Au sujet des prix, il estime qu’aucune organisation agricole sérieuse ne peut acheter les fèves en dessous du prix officiel garanti : « Une coopérative digne n’a pas le droit de sous payer le produit. La difficulté rencontrée est au niveau financier du fait que la marge de gestion qu’on concède aux coopératives n’est pas suffisante et cela crée de nombreux problèmes aux coopératives ».
Mallet Margueritte est directrice d’une société coopérative agricole à Aboisso. Sa société coopérative a été confrontée également au grainage.
« Pour cette traite, nous sommes confrontés à un problème de grainage. Ce n’est pas le fait du planteur, ni des exportateurs, mais de la sécheresse. A propos du grainage, le conseil demande 115. Les exportateurs demandent entre 130 et 140. Or, nous avons signés des contrats avec des exportateurs, donc nous sommes obligés de négocier avec ces sociétés, puisque nous sommes dans un système de stabilisation, c’est-à-dire qu’il y a des achats que nous effectuons d’avance. La production a baissé cette année, le prix est respecté mais le cacao manque », a-t-elle confié.
Le trafic du cacao vers le Ghana a repris ses droits
L’une des conséquences du non-respect du prix de l’or brun est la reprise du trafic des fèves au Ghana voisin. A Niablé, dans le département d’Abengourou, localité frontalière avec le Ghana à l’Est de la Côte d’Ivoire, l’hémorragie des fèves cacaoyères bat son plein, constate plusieurs habitants interrogés.

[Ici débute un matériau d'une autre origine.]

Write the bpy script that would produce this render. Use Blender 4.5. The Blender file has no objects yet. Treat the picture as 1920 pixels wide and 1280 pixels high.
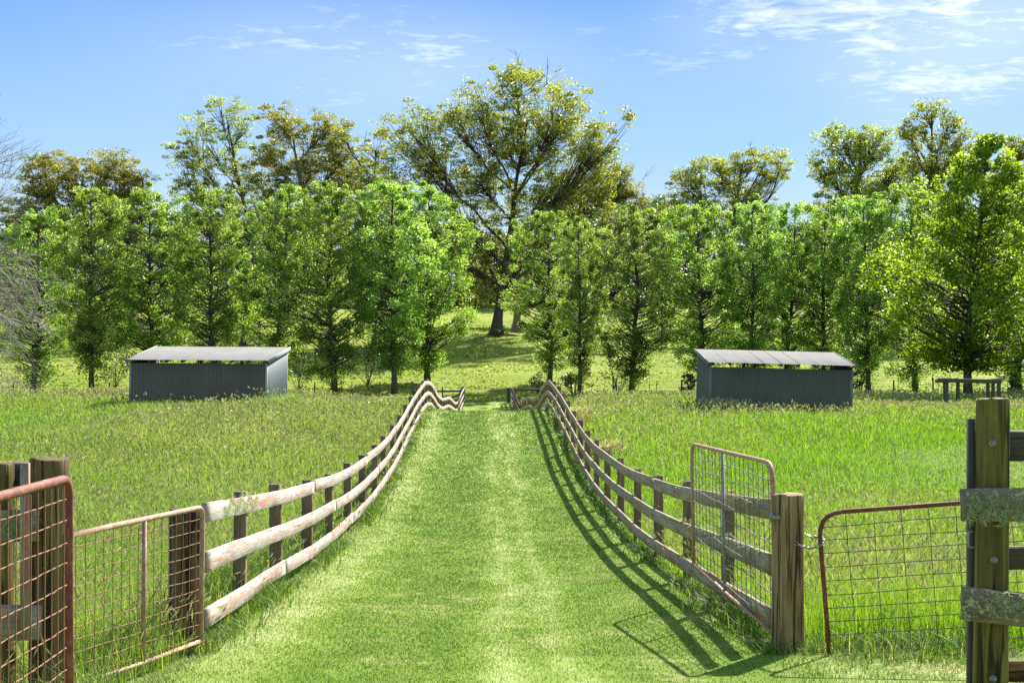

Il ressort des différents témoignages que le trafic qui était connu de tous par le passé, avait pris fin pendant ces deux dernières années. Ce bémol s’explique en partie, selon un acteur du monde agricole, par l’offre de prix de la Côte d’Ivoire qui était nettement supérieur à celui pratiqué au Ghana.
Cette donnée commerciale a été un élément déclencheur pour l’arrêt du trafic frauduleux en direction du Ghana. Mais à ce jour, les prix pratiqués dans ce pays voisin tournent autour de 1000 FCFA.
Les producteurs préfèrent livrer leurs productions à ce pays, où les revenus sont plus conséquents contrairement à la Côte d’Ivoire.